Speaking of bearings... I have been looking at weight reduction,

Speaking of bearings…

I have been looking at weight reduction, both on my own (human) chassis as well as for any future printer designs (calls of ‘you fat bastid’ will be treated with the disdain only us cuddly types can muster!).

I had a very interesting chat today with a technical specialist in the polymer bearing industry who assures me he has a linear bearing capable of working on carbon fibre tube, at only slightly less than double the friction of a ball-bearing. That is significant.

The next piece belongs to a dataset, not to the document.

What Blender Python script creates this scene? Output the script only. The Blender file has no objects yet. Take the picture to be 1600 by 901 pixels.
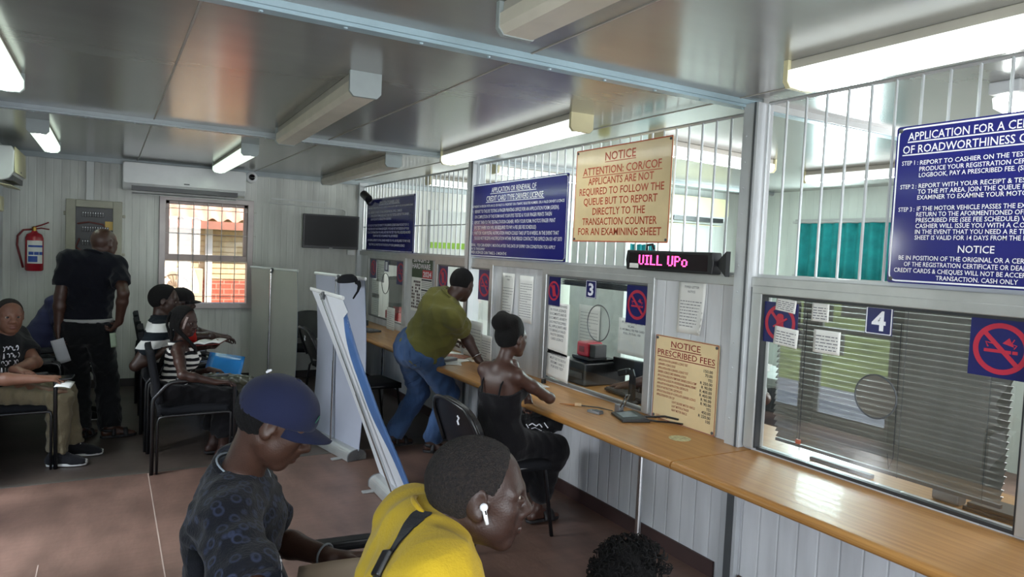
import bpy, bmesh, math, random
import numpy as np
from mathutils import Vector, Matrix, noise as mnoise
random.seed(7); RNG = np.random.default_rng(7)
SC = bpy.context.scene; COL = SC.collection
V = Vector; PI = math.pi

# ------------------------------------------------------------ camera
CAM_R = np.array([.8652, -.4995, .0443]); CAM_D = np.array([.0120, -.0678, -.9976]); CAM_F = np.array([.5013, .8636, -.0527])
CAM_P = np.array([0., 0., 1.62]); FPX = 1090.0
cd = bpy.data.cameras.new('camera'); cam = bpy.data.objects.new('camera', cd); COL.objects.link(cam)
cd.sensor_width = 36.0; cd.lens = 36.0 * FPX / 1600.0; cd.clip_start = .05; cd.clip_end = 200
M = Matrix.Identity(4)
for r in range(3):
    M[r][0] = CAM_R[r]; M[r][1] = -CAM_D[r]; M[r][2] = -CAM_F[r]; M[r][3] = CAM_P[r]
q = M.to_quaternion(); q.normalize()
cam.rotation_mode = 'QUATERNION'; cam.rotation_quaternion = q; cam.location = CAM_P
SC.camera = cam
def at(px, py, d):
    "a point in the room seen at this place of the photograph, d metres deep"
    p = CAM_P + CAM_R * ((px - 800) * d / FPX) + CAM_D * ((py - 450.5) * d / FPX) + CAM_F * d
    return V(p.tolist())

# ------------------------------------------------------------ light
SC.view_settings.view_transform = 'Standard'; SC.view_settings.look = 'None'
SC.view_settings.exposure = 1.18; SC.view_settings.gamma = 1.0; SC.view_settings.use_curve_mapping = False
W = bpy.data.worlds.new('world'); SC.world = W; W.use_nodes = True
nt = W.node_tree; nt.nodes.clear()
sky = nt.nodes.new('ShaderNodeTexSky'); sky.sky_type = 'NISHITA'; sky.sun_disc = False
sky.sun_elevation = math.radians(52); sky.sun_rotation = math.radians(150)
bg = nt.nodes.new('ShaderNodeBackground'); bg.inputs['Strength'].default_value = 0.24
wo = nt.nodes.new('ShaderNodeOutputWorld')
nt.links.new(sky.outputs[0], bg.inputs[0]); nt.links.new(bg.outputs[0], wo.inputs[0])
sl = bpy.data.lights.new('sun', 'SUN'); so = bpy.data.objects.new('sun', sl); COL.objects.link(so)
sl.energy = 4.6; sl.color = (1, .93, .82); sl.angle = .01
so.rotation_euler = V((-.42, .55, -.72)).to_track_quat('-Z', 'Y').to_euler()
TUBE = 4.6            # brightness of the lit fluorescent diffusers
def area(name, loc, direction, sx, sy, power, col=(1, 1, 1)):
    l = bpy.data.lights.new(name, 'AREA'); l.shape = 'RECTANGLE'; l.size = sx; l.size_y = sy; l.energy = power; l.color = col
    o = bpy.data.objects.new(name, l); COL.objects.link(o); o.location = loc
    o.rotation_euler = V(direction).to_track_quat('-Z', 'Z' if abs(V(direction).normalized().z) < .9 else 'Y').to_euler(); return o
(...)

They are selling them into robotics, space and aerospace engineering and have been getting great results. As far as wear goes, it is better than with un-anodised aluminium, worse than with chromed steel. With a wear rate of .0.00053 millimeter/km, that is also significant - compare that to a roller bearing on a hardened steel shaft of 0.00002 mm/km.

At 82c each for a flanged bearing of 81012mm, they represent good value, if I can get a carriage’s weight significantly down. My 300mm carbon shafts weigh just 3g each. Compare that with the same in steel of 120g each. Each!

So, while there isn’t ‘no’ wear, the wear is certainly very low (being 25 times that of a ball-bearing on a hardened steel shaft).

The other advantage is in the reduction in overall size and weight of the carriage and supports. Because the Y-axis mass is reduced, the central (hotend) mount can be made lighter and because the X-axis doesn’t have to locate 240gm of wildly oscillating steel shafts, it can also be made lighter.

Considering the cost of the bearing and the cost of the carbon shaft over the potential speed gains through reduced inertia and overall reduction in wear and tear, I think it is certainly worth progressing.

While we were discussing carbon, he mentioned aluminium shafts as another option - I was initially dismissive, being that aluminium has the strength of an udon noodle in similar dimensions, but he assures me they are selling lots in comparable situations to carbon fibre. A hard-anodised 8mm aluminium shaft weighs around 40gm in a 300mm length at around $13/metre. The wear with their matched polymer bearing is comparable to chromed steel.

40gm vs 120gm and $4 each vs $3, but with significantly higher (for me) shipping costs is a no-brainer.

I also just bought a bench power supply that can show (in mA) the current draw - so that will be useful in determining which method is the most efficient, from a stepper/driver/controller perspective.

I will be trying out both CF and aluminium shafts as soon as I have cut out my new printer chassis. I am looking forward to seeing the results.

#FlatSli3DR #Sli3DR #Bearing

Be sure to also compare rigidity of any tubing that will be moving a load. For example, carbon fiber is very strong, but in the same package not nearly as rigid as steel. Figure out what trade-offs you want to make to optimize your machine.

I have been down the ceramic coated 1/2" aluminum rod with composite bearing path before. I won’t be going back. Look into @Shauki​​ post about static friction barrier (what he calls the slip/stick phenomenon).

These composite bearings have a substation friction difference in motion versus at rest. Plus they have a nagging tendancy to stutter with sideload forces like those seen on our gantry.

If you can get it to work that would be great. But after 6 months of headaches on my corexy I won’t be going back.

What @Eclsnowman ​ said. Anything that doesn’t have a mechanical ‘rolling’ element is so much more sensitive to misalignment and this juddering slip/stick issue mentioned. Even the ubiquitous bronze bushings suffer from it. Given the incredibly low weight of the cf. It might be worth considering a rolling wheel bearing. Perhaps even a custom hmwpe wheel bearing with a curved profile to match the shaft diameter.

These are all things I brought up with the tech specialist - he assures me this is exactly the environment they are selling into, with success - robotics, mostly - side load stutter, stiction, etc. Usually it is a function of being too smooth - there is a requirement for a surface roughness of 5 micron for this to work - my CF tubes are well in excess of that.

they have a grooved surface (crenellated in cross section) which seems to do away with the slip/stiction problem. Anyway, early days yet and as I speak there are samples on the way to play with.